Quant aux pensions de retraite, qu’est-il besoin que l’état s’en occupe ? Les compagnies d’assurances sur la vie constituent, contre paiement d’une prime annuelle, des rentes viagères différées avec ou sans abandon de capital. Leurs conditions sont plus élastiques que les règles étroites de la caisse de retraites instituée par la loi de 1853. Leurs tarifs sont assurément plus favorables aux assurés. Les compagnies ne font pas volontiers de petites assurances, a-t-on dit ; c’était une lacune au détriment de la classe qui a le plus besoin d’être excitée à l’épargne. On y a remédié en créant la caisse des retraites pour la vieillesse, dont sont tributaires aujourd’hui quantité d’employés des chemins de fer ainsi que plusieurs catégories des plus infimes serviteurs de l’état, les cantonniers entre autres. Cette caisse conviendrait aux petits traitemens, tandis que les gros iraient aux compagnies d’assurances. Serait-il nécessaire de rendre l’assurance obligatoire ? Oui, pendant quelques années encore ; fonctionnaires et employés ont été si bien façonnés à recevoir l’impulsion, qu’il s’écoulerait un peu de temps avant que chacun ait pris l’habitude de songer à ses propres affaires.

Remis en pleine possession de son individualité, poussé au travail par la certitude d’un salaire proportionnel au labeur, libre de se retirer avant l’âge climatérique de soixante ans, si l’aisance acquise, la fatigue ou les infirmités lui font désirer le repos, le fonctionnaire de l’état ne sera-t-il point dans une position meilleure ? D’autre part, l’état ne gagnera-t-il pas à n’être servi que par des employés contens de leur sort ? Le budget surtout y gagnerait.
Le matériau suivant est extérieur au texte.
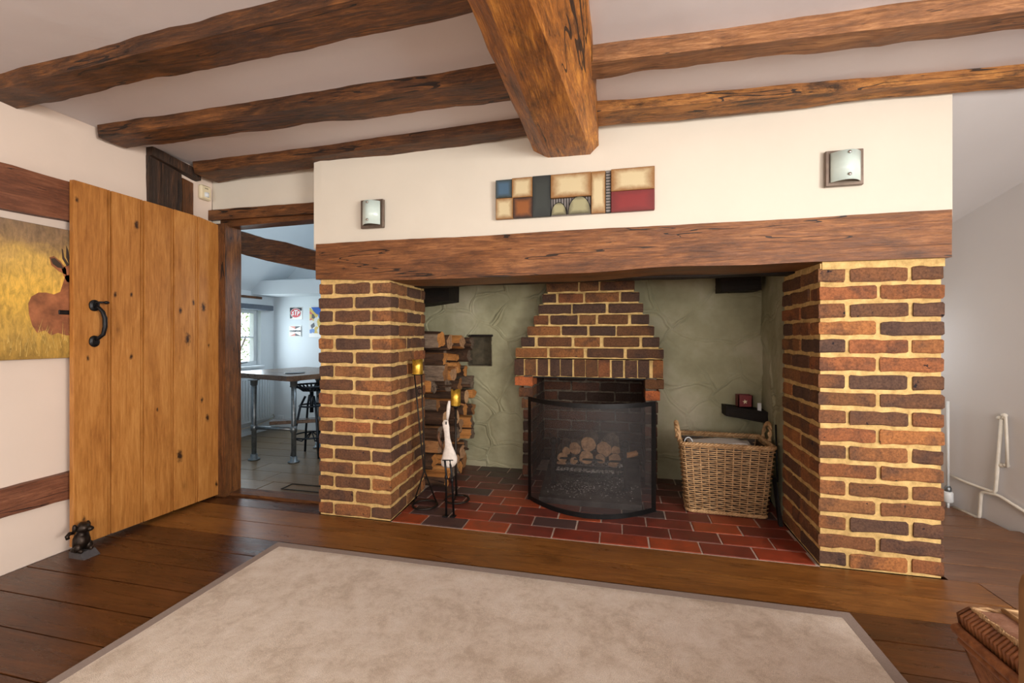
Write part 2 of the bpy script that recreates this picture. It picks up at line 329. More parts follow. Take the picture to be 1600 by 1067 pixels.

Les ministres des finances qui se succèdent reconnaissent l’un après l’autre l’inanité de chercher des économies par la réduction des traitemens ; mais aucun d’eux n’a proposé encore de réduire la dépense en modifiant le régime administratif[1]. Cette voie est neuve, obscure, si l’on veut. Il serait fâcheux que l’état n’en fît

  1. On a souvent parlé de diminuer le nombre des employés et d’augmenter par là le salaire de ceux qui seraient conservés. Pure illusion, a moins que l’on ne fixe en même temps la dépense totale des salaires à un chiffre immuable, ce qui est impossible ! Le remède n’aurait qu’une efficacité temporaire. Avant dix ans, les sinécures auraient reparu, les emplois supprimés auraient été rétablis ; il ne resterait de cette réforme que l’accroissement des dépenses.